They’re Not Even Hiding It Anymore

Eric Trump told CNBC that critics “didn’t give us much of a choice.” That’s the whole confession right there. He said it smiling.

While we were watching Donald Trump ramble to the press, Don Jr. and Eric were on planes. Eight foreign countries. Government meetings. Billion-dollar groundbreakings. An 80-story tower going up in Dubai. The tallest building in Australia. A $1.5 billion golf resort in Vietnam that the Vietnamese prime minister personally attended the ribbon-cutting for, after fast-tracking the permits in under a week when a normal approval process takes two to four years.

The Trump Organization made at least $87 million in international business income in 2024 alone. These are not passive investments sitting in a blind trust. These are active, expanding, foreign-government-assisted deals being cut by the president’s sons while the president is threatening or rewarding those same countries with tariffs and trade agreements.

Vietnam was facing a 46% tariff under Trump’s “Liberation Day” announcement. Then Eric flew to Hanoi and broke ground on a golf complex with the prime minister standing next to him, cheering. Vietnam’s tariffs got paused for 90 days. Trade negotiators are now in Washington. That’s the whole story in three sentences.

The Serbia situation is even less subtle. That one was Jared Kushner’s deal, but Don Jr. flew to Belgrade in March 2025 to meet with President Vucic directly. Kushner’s firm wanted to demolish a bombed-out Yugoslav military complex, a nationally protected war monument, to build a luxury hotel.

The director of Serbia’s cultural heritage agency was arrested and admitted in court to forging the official document that stripped the building’s protected status. An actual cabinet minister was charged with abuse of power and forgery. Thousands of Serbians took to the streets. Kushner eventually pulled out. But the mechanism was working exactly as designed: a foreign government committed what amounted to fraud to clear a path for a deal connected to the American president’s family. Because that is what it now costs to curry favor with Washington.

Trump himself explained the logic to the New York Times. “I found out nobody cared, and I’m allowed to,” he said. That quote should be on a plaque somewhere.

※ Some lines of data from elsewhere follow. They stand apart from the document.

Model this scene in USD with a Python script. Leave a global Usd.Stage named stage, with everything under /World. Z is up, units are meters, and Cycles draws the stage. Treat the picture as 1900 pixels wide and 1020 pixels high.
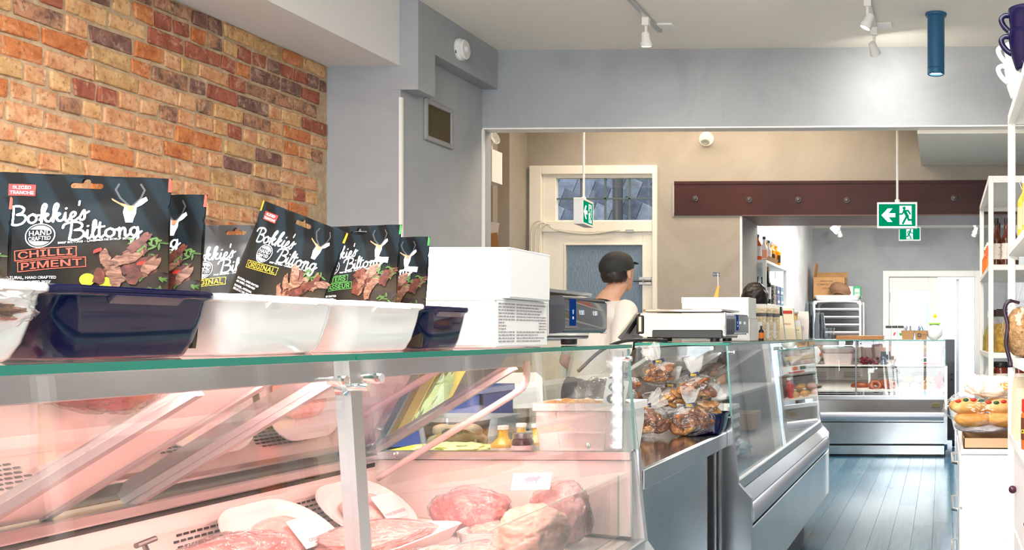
import math, random
import numpy as np, trimesh, manifold3d as m3, usdkit, meshkit
from shapely.geometry import Polygon, LineString, Point, MultiPolygon, box as sbox
from shapely.ops import unary_union
from shapely import affinity
from pxr import Usd, UsdGeom, UsdLux, UsdShade, Gf, Sdf

stage = Usd.Stage.CreateInMemory()
UsdGeom.SetStageUpAxis(stage, 'Z')
UsdGeom.Xform.Define(stage, '/World')
UsdGeom.Scope.Define(stage, '/World/Looks')
R = random.Random(7)

# ---------------------------------------------------------------- camera, daylight, exposure
EXPOSURE = 0.42
F, PX0, PY0, TH, CH = 1950.0, 1690.0, 620.0, 0.03, 1.32      # focal length in pixels, principal point, yaw, eye height
cam = UsdGeom.Camera.Define(stage, '/World/camera')
cam.CreateHorizontalApertureAttr(36.0)
cam.CreateVerticalApertureAttr(36.0 * 1020 / 1900)
cam.CreateFocalLengthAttr(36.0 * F / 1900)
cam.CreateHorizontalApertureOffsetAttr((950 - PX0) / 1900 * 36)
cam.CreateVerticalApertureOffsetAttr((PY0 - 510) / 1900 * 36)
cam.CreateExposureAttr(EXPOSURE)
cam.AddTranslateOp().Set(Gf.Vec3d(0, 0, CH))
cam.AddRotateXYZOp().Set(Gf.Vec3f(90, 0, math.degrees(TH)))

def rect_light(name, loc, rot, w, h, power, color):
    l = UsdLux.RectLight.Define(stage, '/World/' + name)
    l.CreateWidthAttr(w); l.CreateHeightAttr(h); l.CreateIntensityAttr(power); l.CreateColorAttr(Gf.Vec3f(*color))
    l.AddTranslateOp().Set(Gf.Vec3d(*loc)); l.AddRotateXYZOp().Set(Gf.Vec3f(*rot))
    return l

def spot(name, loc, target, power, color, angle=40, soft=.5, radius=.025):
    l = UsdLux.DiskLight.Define(stage, '/World/' + name)
    l.CreateRadiusAttr(radius); l.CreateIntensityAttr(power); l.CreateColorAttr(Gf.Vec3f(*color))
    sh = UsdLux.ShapingAPI.Apply(l.GetPrim())
    sh.CreateShapingConeAngleAttr(angle); sh.CreateShapingConeSoftnessAttr(soft)
    d = np.array(target, float) - np.array(loc, float); d /= np.linalg.norm(d)
    z = -d; x = np.cross([0, 1, 0.01], z); x /= np.linalg.norm(x); y = np.cross(z, x)
    l.AddTransformOp().Set(Gf.Matrix4d(*x, 0, *y, 0, *z, 0, *map(float, loc), 1))
    return l

sky = UsdLux.DomeLight.Define(stage, '/World/sky')
sky.CreateIntensityAttr(1.0); sky.CreateColorAttr(Gf.Vec3f(.86, .93, 1.0))
# daylight through the shop window behind the camera, and through the ceiling fittings' rooms
rect_light('window_daylight', (-1.1, -2.9, 1.75), (90, 0, 0), 3.6, 2.3, 5, (.95, .98, 1.0))
# (shop window light faces +y)
WARM = (1.0, .81, .60); NEUT = (1.0, .95, .88)
rect_light('room_fitting', (-1.2, 1.2, 3.04), (0, 0, 0), 2.4, 3.2, 8.5, (1, .97, .93))
rect_light('room_fitting_001', (-1.6, 7.1, 3.04), (0, 0, 0), 2.0, .7, 6, WARM)
rect_light('room_fitting_002', (-.5, 10.2, 2.60), (0, 0, 0), 1.6, 2.6, 6, (1, .97, .93))

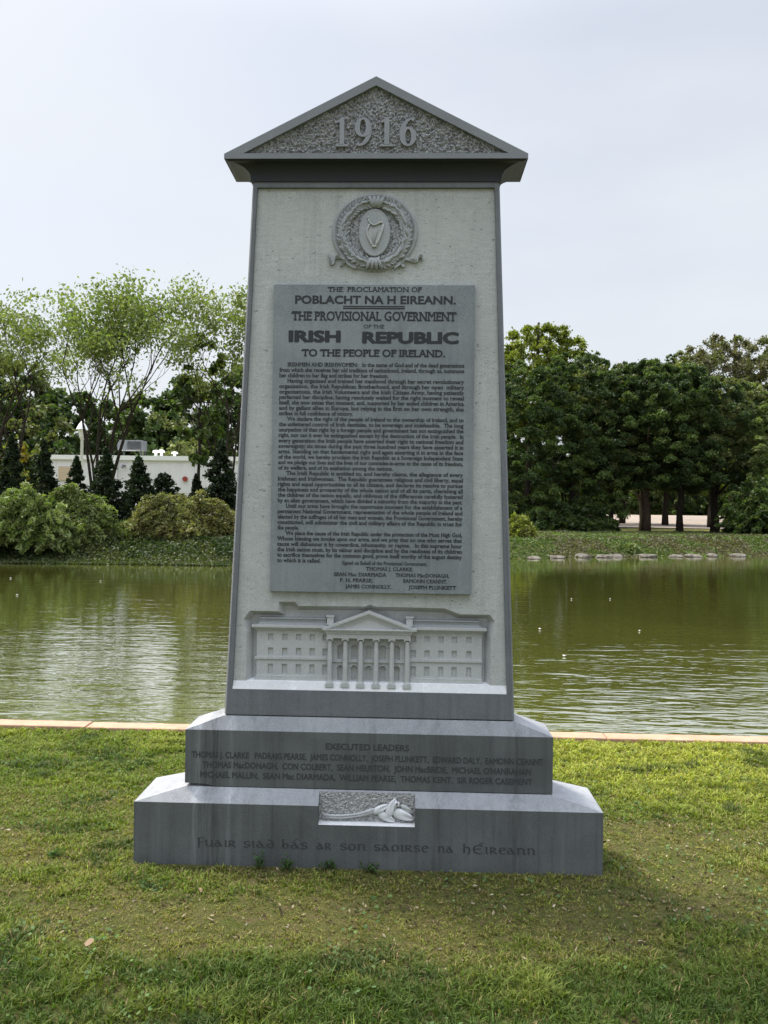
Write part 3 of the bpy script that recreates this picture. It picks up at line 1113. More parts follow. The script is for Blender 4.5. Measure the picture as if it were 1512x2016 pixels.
for ang in (-90, 88):                    # knots at foot and head
    for q in (-1, -.33, .33, 1):
        a = R(ang + q * 9)
        pts = [pl_panel(wu + (rwx + t * bw * 1.15) * math.cos(a + q * .05 * t), wz + (rwz + t * bw * 1.15) * math.sin(a + q * .05 * t), .010 + .019 * math.sqrt(max(0, 1 - t * t))) for t in (-1, -.6, -.2, .2, .6, 1)]
        mb.tube(pts, [.004, .008, .0095, .0095, .008, .004], 8)
mb.build('leaf_wreath', M['medal'], medal, smooth=True, fix=False)
# oval shield
mb = MB()
ou, oz = wc(742, 572)
b0 = len(mb.v)
prof = [(1.03, .006), (1.0, .021), (.965, .0235), (.9, .0225), (0.0, .0215)]
for f_, o in prof:
    for k in range(56):
        a = 2 * math.pi * k / 56
        mb.v.append(pl_panel(ou + 195 * PX63 * f_ * math.cos(a), oz + 295 * PX63 * f_ * math.sin(a), o))
for i in range(len(prof) - 1):
    for k in range(56):
        k2 = (k + 1) % 56
        mb.f.append((b0 + i * 56 + k, b0 + i * 56 + k2, b0 + (i + 1) * 56 + k2, b0 + (i + 1) * 56 + k))
mb.build('oval_shield', M['medal'], medal, smooth=False)
# harp
wp = lambda x, y, o: pl_panel(*wc(x, y), o)
mb = MB()
mb.tube([wp(x, y, .026) for x, y in ((668, 392), (672, 425), (690, 462), (725, 485), (765, 478), (800, 455), (830, 448), (848, 470))], [.0032, .0042, .0045, .0042, .0042, .0042, .0042, .003], 8)   # neck
mb.tube([wp(x, y, .026) for x, y in ((848, 470), (838, 540), (815, 610), (785, 690), (745, 755))], [.0035, .005, .0055, .0055, .004], 8)                                              # pillar side
mb.tube([wp(x, y, .026) for x, y in ((680, 470), (650, 540), (650, 590), (672, 650), (705, 710), (740, 755))], [.003, .0036, .004, .0044, .0044, .004], 8)                              # bowed side
mb.tube([wp(x, y, .0265) for x, y in ((712, 748), (772, 748))], .005, 8)
mb.ellipsoid(wp(664, 388, .027), Vector((.005, 0, 0)), Vector((0, .004, 0)), Vector((0, 0, .005)))
for k in range(7):
    x = 690 + k * 21
    mb.tube([wp(x, 480 - 8 * math.sin(k), .0235), wp(722 + k * 7, 740 - max(0, k - 3) * 38, .0235)], .0011, 5)
mb.npoly([wp(x, y, .0225) for x, y in ((690, 490), (660, 560), (700, 690), (742, 745), (800, 630), (838, 480), (790, 480), (730, 500))])
mb.build('harp', M['relief'], medal, smooth=True, fix=False)
# ribbon ends
for pts in (((520, 1000), (430, 960), (370, 915), (330, 940), (320, 965), (360, 950), (380, 900), (330, 870), (270, 870), (245, 930), (215, 950), (185, 930), (195, 880), (165, 825)),
            ((990, 1000), (1060, 950), (1115, 930), (1120, 965), (1085, 970), (1080, 930), (1130, 890), (1180, 900), (1230, 920), (1280, 905), (1290, 870), (1325, 855), (1345, 880), (1325, 900))):
    mb = MB()
    P = [Vector(wp(x, y, .004)) for x, y in pts]
    # smooth the path
    Q = []
    for i in range(len(P) - 1):
        p0, p1, p2, p3 = P[max(i - 1, 0)], P[i], P[i + 1], P[min(i + 2, len(P) - 1)]
        for t in (0, .25, .5, .75):
            Q.append(.5 * ((2 * p1) + (p2 - p0) * t + (2 * p0 - 5 * p1 + 4 * p2 - p3) * t * t + (3 * p1 - p0 - 3 * p2 + p3) * t ** 3))
    b0 = len(mb.v)
    hw = .0065
    for i, q in enumerate(Q):
        wv = .5 + .5 * math.sin(i * .55)
        for dz, dy in ((-hw, .006), (-hw, -.006 - .006 * wv), (hw * .9, -.010 - .005 * (1 - wv)), (hw * .9, .006)):
            mb.v.append((q.x, q.y + dy, q.z + dz))
    for i in range(len(Q) - 1):
        for j in range(4):
            j2 = (j + 1) % 4
            a = b0 + i * 4
            mb.f.append((a + j, a + j2, a + 4 + j2, a + 4 + j))
    mb.build('ribbon', M['medal'], medal, smooth=False)

# -- plaque with the proclamation
PLO = 0.026
pT, pB = Z(558.5, -.0935, 738), Z(1168, -.0985, 728)
pl_l, pl_r = U(534.3, 860, -.096), U(932.2, 860, -.096)
mb = MB()
cz = (pT + pB) / 2
yT, yB = -sh(pT)[1] + PIN, -sh(pB)[1] + PIN
mb.hexa([(pl_l, yB - PLO, pB), (pl_r, yB - PLO, pB), (pl_r, yB + .004, pB), (pl_l, yB + .004, pB)],
        [(pl_l, yT - PLO, pT), (pl_r, yT - PLO, pT), (pl_r, yT + .004, pT), (pl_l, yT + .004, pT)])
plaque = mb.build('proclamation_plaque', M['plaque'], mon, bevel=.0025)


def pl_plq(u, z, o):
    return (u, -sh(z)[1] + PIN - PLO - o, z)


def line(mb, text, xa, xb, yb, capx, off=0.0, slab=0.0):
    """photo pixels, already levelled: ends xa, xb and baseline yb"""
    Y = -.096
    sh_ = 0.0129 * (860 - yb)          # undo the camera's roll in x
    letter_line(mb, text, U(xa - sh_ + .0, 860, Y), U(xb - sh_, 860, Y), Z(yb, Y, 733), capx * .00228, pl_plq, off, slab)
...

The legal term for this is “emoluments.” The Foreign Emoluments Clause of the Constitution, Article I, Section 9, says that no federal official shall accept any profit, gain, or advantage from a foreign government without the consent of Congress. The founders were so worried about this specific scenario that they put it in the Constitution. Not in a law. In the Constitution. And yet here we are.

The problem with the Emoluments Clause is that it has no built-in enforcement mechanism. The founders assumed that Congress would be the check. That assumption relied on Congress caring more about the institution than the party.

Three lawsuits were filed during Trump’s first term – one by CREW, one by state attorneys general, one by congressional Democrats – and all three were eventually dismissed on procedural grounds without a court ever ruling on the actual merits. The Supreme Court called them moot after Biden won and let everyone go home. So the legal strategy of “sue and wait” produced exactly nothing.

What’s actually available right now is not satisfying, but it’s real. CREW tracks and documents every conflict as it happens – their report on the eight countries is public and detailed. Watchdog organizations like the Brennan Center have been pushing legislation called the Foreign and Domestic Emoluments Enforcement Act, which would create a statutory definition of emoluments broad enough to include commercial transactions, require disclosure, and give Congress and state attorneys general the actual authority to sue.

But it has not passed. It needs pressure. House Judiciary Democrats opened an investigation in May 2025 into the Qatar jet situation – the $400 million plane Trump accepted from a foreign government – and more oversight pressure from constituents makes a difference in whether that goes anywhere or quietly dies.

The most concrete thing: contact your representative and senators directly, specifically about emoluments enforcement legislation. The Brennan Center’s report “Codifying the Constitution’s Emoluments Clauses” lays out exactly what Congress would need to pass. CREW’s website has an action center. If your member of Congress is on the House Judiciary Committee or the Senate Foreign Relations Committee, they have direct oversight jurisdiction over this and your call is not going into a void.

The deeper issue is that the normalization is the strategy.

When foreign governments fast-track permits, forge heritage documents, and stand next to the president’s son at groundbreakings, it looks transactional because it is transactional.

The Trump family has made the calculation that the volume of it – the sheer number of deals, the number of countries, the relentlessness of it – eventually makes people tired. Scandals work on the assumption that the thing being revealed is a departure from normal. When there’s a new one every week, the category of “departure” stops existing.

Eric Trump called it retribution. Don Jr. called it a monster they created. Trump himself said nobody cared.